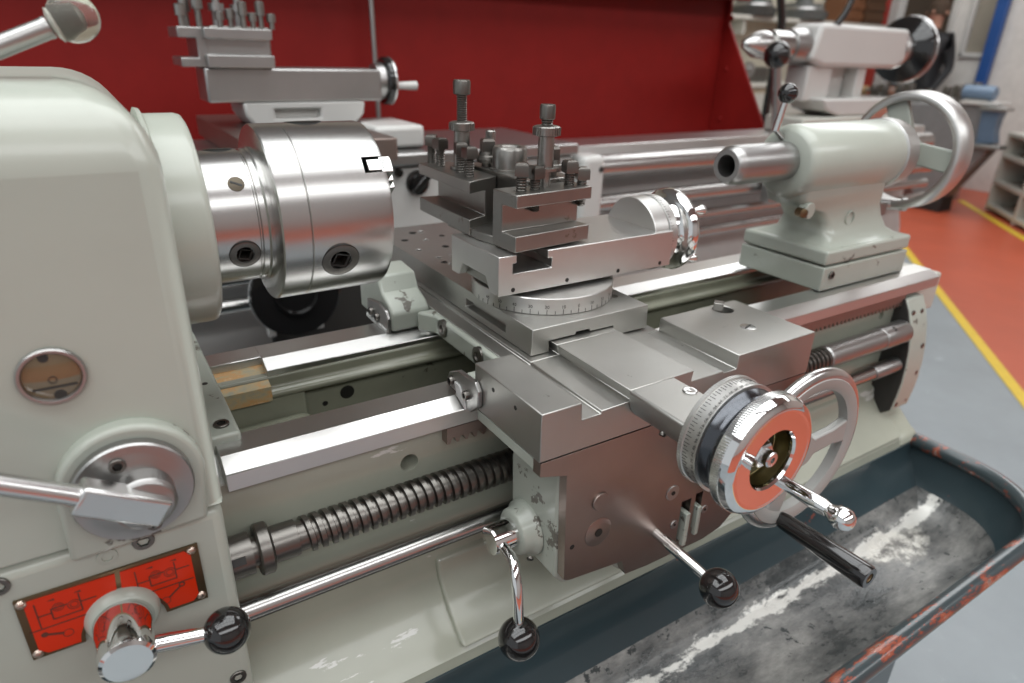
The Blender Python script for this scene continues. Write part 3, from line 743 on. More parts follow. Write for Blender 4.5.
# body: T slot runs front to back, dovetail opening on the left end
b = B(); b.box(.6215, 1.0715, 1.009, 1.199, -.4365, -.3580)
cb = b.build('slide_body', 'steel', co_, bevel=.0018)
cut(cb, B().box(.662, .734, .99, 1.22, -.375, -.35), B().box(.6535, .7445, .99, 1.22, -.3945, -.3745),
    B().prism([(1.032, -.45), (1.178, -.45), (1.150, -.408), (1.058, -.408)], 'x', .60, .70))
for (x, z) in ((.655, -.4268), (.7845, -.4268), (.9194, -.4271), (1.04, -.427)):
    b = B(); b.lathe((x, 1.0092, z), (0, -1, 0), [(0, .0046), (.0006, .0046), (.0006, 0)], 16); b.build('gib_screw', 'hole', cb)
b = B(); b.lathe((.873, 1.094, -.3582), (0, 0, 1), [(0, .0165), (.002, .0165), (.003, .015), (.006, .012), (.0065, .009), (.0065, .004), (.004, 0)], 32); b.build('oil_nipple', 'satin', cb)
b = B(); b.lathe((1.030, 1.103, -.384), (1, 0, 0), [(0, .084), (.002, .0855), (.040, .0855), (.042, .083), (.042, .04)], 72); b.build('end_housing', 'steel', co_)
b = B(); b.lathe((1.073, 1.103, -.384), (1, 0, 0), [(0, .085), (.001, .0865), (.022, .0865), (.0235, .084), (.0245, .074), (.036, .066), (.055, .06)], 72); cd = b.build('dial', 'steel', co_)
b = B()
for k in range(80):
    a = 2*PI*k/80; d = Vector((0, math.cos(a), math.sin(a))); t = Vector((0, -d.z, d.y)); L = .010 if k % 5 == 0 else .006
    b.obox(Vector((1.073+.001+L/2, 1.103, -.384))+d*.0865, (1, 0, 0), t, d, L/2, .0005, .0004)
b.build('graduations', 'ink', cd)
wx = 1.128
b = B(); b.lathe((1.112, 1.103, -.384), (1, 0, 0), [(0, .060), (.010, .064), (.018, .078), (.020, .0835), (.026, .0925), (.036, .0965), (.045, .093), (.049, .084), (.046, .074), (.040, .06), (.040, .026), (.052, .022), (.052, 0)], 96); cwh = b.build('handwheel', 'chrome', co_, smooth=60)
for a in (48, 138, 228, 318):
    o = Vector((1.152, 1.103+.082*math.cos(math.radians(a)), -.384+.082*math.sin(math.radians(a))))
    b = B(); b.lathe(o, (1, 0, 0), [(0, .0055), (.010, .0058), (.020, .0085), (.030, .0115), (.036, .0125), (.042, .0105), (.0455, .005), (.046, 0)], 24); b.build('ball_handle', 'chrome', cwh, smooth=60)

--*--

* _PROBLEM REQUIREMENTS_
Leave out the pictures and output the rest of the material exactly as written.

* _THE SOLUTION_
The Blender Python script for this scene continues. Write part 3, from line 743 on. More parts follow. Write for Blender 4.5.
# body: T slot runs front to back, dovetail opening on the left end
b = B(); b.box(.6215, 1.0715, 1.009, 1.199, -.4365, -.3580)
cb = b.build('slide_body', 'steel', co_, bevel=.0018)
cut(cb, B().box(.662, .734, .99, 1.22, -.375, -.35), B().box(.6535, .7445, .99, 1.22, -.3945, -.3745),
    B().prism([(1.032, -.45), (1.178, -.45), (1.150, -.408), (1.058, -.408)], 'x', .60, .70))
for (x, z) in ((.655, -.4268), (.7845, -.4268), (.9194, -.4271), (1.04, -.427)):
    b = B(); b.lathe((x, 1.0092, z), (0, -1, 0), [(0, .0046), (.0006, .0046), (.0006, 0)], 16); b.build('gib_screw', 'hole', cb)
b = B(); b.lathe((.873, 1.094, -.3582), (0, 0, 1), [(0, .0165), (.002, .0165), (.003, .015), (.006, .012), (.0065, .009), (.0065, .004), (.004, 0)], 32); b.build('oil_nipple', 'satin', cb)
b = B(); b.lathe((1.030, 1.103, -.384), (1, 0, 0), [(0, .084), (.002, .0855), (.040, .0855), (.042, .083), (.042, .04)], 72); b.build('end_housing', 'steel', co_)
b = B(); b.lathe((1.073, 1.103, -.384), (1, 0, 0), [(0, .085), (.001, .0865), (.022, .0865), (.0235, .084), (.0245, .074), (.036, .066), (.055, .06)], 72); cd = b.build('dial', 'steel', co_)
b = B()
for k in range(80):
    a = 2*PI*k/80; d = Vector((0, math.cos(a), math.sin(a))); t = Vector((0, -d.z, d.y)); L = .010 if k % 5 == 0 else .006
    b.obox(Vector((1.073+.001+L/2, 1.103, -.384))+d*.0865, (1, 0, 0), t, d, L/2, .0005, .0004)
b.build('graduations', 'ink', cd)
wx = 1.128
b = B(); b.lathe((1.112, 1.103, -.384), (1, 0, 0), [(0, .060), (.010, .064), (.018, .078), (.020, .0835), (.026, .0925), (.036, .0965), (.045, .093), (.049, .084), (.046, .074), (.040, .06), (.040, .026), (.052, .022), (.052, 0)], 96); cwh = b.build('handwheel', 'chrome', co_, smooth=60)
for a in (48, 138, 228, 318):
    o = Vector((1.152, 1.103+.082*math.cos(math.radians(a)), -.384+.082*math.sin(math.radians(a))))
    b = B(); b.lathe(o, (1, 0, 0), [(0, .0055), (.010, .0058), (.020, .0085), (.030, .0115), (.036, .0125), (.042, .0105), (.0455, .005), (.046, 0)], 24); b.build('ball_handle', 'chrome', cwh, smooth=60)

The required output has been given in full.